Their Descendants...Their Stories...Their Achievements

Lifting the Mists of History on Their Way of Life

By: Ethelene Dyer Jones


Tuesday, April 27, 2010

Echoes of camp meetings and evangelist Rev. Elijah Kimsey

The Rev. Elijah Kimsey was a great uncle of the noted Dr. George W. Truett who became one of the outstanding Baptist pastors and denominational leaders of the 20th century. Rev. Kimsey did not travel far from the mountain area where he was born, but his evangelistic zeal and fiery preaching had such an effect on summer camp meetings in the mountains of Western North Carolina, North Georgia and East Tennessee that echoes of his influence still linger on in lives he touched and in legends told about him.

In a biography about Dr. George W. Truett written by that great preacher's son-in-law, Powhattan W. James, Dr. Truett recounts how his "Uncle Lije" Kimsey waked up a floundering Methodist Camp Meeting being held one summer near Hayesville, N.C.

The fact that Rev. Elijah Kimsey was a Baptist minister ordained November 20, 1847 did not deter him from going to the Methodist overseers of the Camp Meeting at Hayesville. He told them that he had prayed all night and the Lord had told him to seek out the arbor meeting gathering and preach there. Rev. Kimsey had a thick lisp to his speech. The Methodist ministers conferred and told the itinerant preacher their services were at 8 a.m. and 11 a.m. and again at 4 p.m. and 7 p.m. "When do you want to preach?" they asked Rev. Kimsey.

"Brethren, my thoul ith on fire. I want to preach to these people. The thooner, the better, brethren," Rev. Kimsey replied. "The fire is burning in my thoul," he reiterated.

The ministers told him he could preach at the 8 a.m. service. They rang the bell to gather the people from their wagons and tents, and soon a crowd was under the brush arbor tabernacle. After an introduction by one of the Methodist elders, Rev. Kimsey was given the pulpit.

The story has been passed on for generations about that camp meeting and how the evangelist with a speech impediment began to preach and seemed not to be able to stop. His lisp only added to the interest, because everyone listened carefully to understand every word as Rev. Kimsey expounded the Scriptures and poured out his heart in zealous preaching.

As he preached, and as the services went on, sometimes not even stopping for the usual meals and fellowship, people in the surrounding area heard about the revival. The crowd increased as the Camp Meeting went on with exhorting, testimonies, singing, and preaching. As much as the people enjoyed eating around their campfires, fasting was a natural outgrowth of the spiritual climate and praying. Campers preferred hearing the preacher with a lisp and anointed with the Word of the Lord than to cook and eat.

It has been said that particular meeting marked the beginning of a moral and spiritual awakening of that section of North Carolina, Western Tennessee and North Georgia. Word of the meeting lept over the mountains and sped through the valleys. Hundreds were converted and the people who gathered there went home at the end of the series of meetings with renewed hope and inspired zeal.

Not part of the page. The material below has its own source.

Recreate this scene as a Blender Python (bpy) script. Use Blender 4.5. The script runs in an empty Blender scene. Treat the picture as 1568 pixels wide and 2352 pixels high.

Who was this preacher with the gift to move people to spiritual commitment? Elijah Kimsey was born February 4, 1812, a son of Thomas and Nancy McClure Kimsey. His birthplace was old Buncombe County, N.C. His family moved from Buncombe to Haywood County (now Macon) when Elijah was a boy. He and Sallie Bryson married there, but by 1837 the new couple had moved to what was then Union County, Georgia, a county five years into organization. They settled in the Friendship Community which would later be taken in as part of Towns County in 1856.

Elijah Kimsey, despite his pronounced lisp, had a desire to serve through both teaching school and being a preacher. He pastored churches and taught in one-teacher schools in the area of North Carolina and Georgia near where he lived.

Rev. Elijah Kimsey and Rev. John Corn were chosen as representatives of Towns County to go to the secession convention held at the Georgia capitol then at Milledgeville. Both the ministers were pro-union. It is said that they did not protest the right of Georgia to secede from the Union but questioned the wisdom of such a move in their general opposition to war and division in the country. When a large majority voted in favor of secession, the Revs. Kimsey and Corn went on record as accepting the decision to secede.

Rev. Kimsey was too elderly by the time of the War Between the States to serve in the army. However, three of his sons enlisted and fought for the Confederacy.

Rev. Kimsey's beloved companion, Sarah Bryson Kimsey, mother of their nine children (William, Thomas, David, Nancy, Amanda, Josiah, Araminta, Elisha, and Sarah) died September 1, 1886 and was buried in the Burch Cemetery in Towns County. Following Sarah's death, Rev. Kimsey moved to Habersham County. There he married his second wife, Ella, on April 3, 1887. Rev. Elijah Kimsey died May 7, 1896 at age 84 and was buried in the Kimsey Cemetery, Mt. Airy, Ga.

The epitaph on Rev. Kimsey's tombstone is typical of his life: "He went and done what the Lord commanded."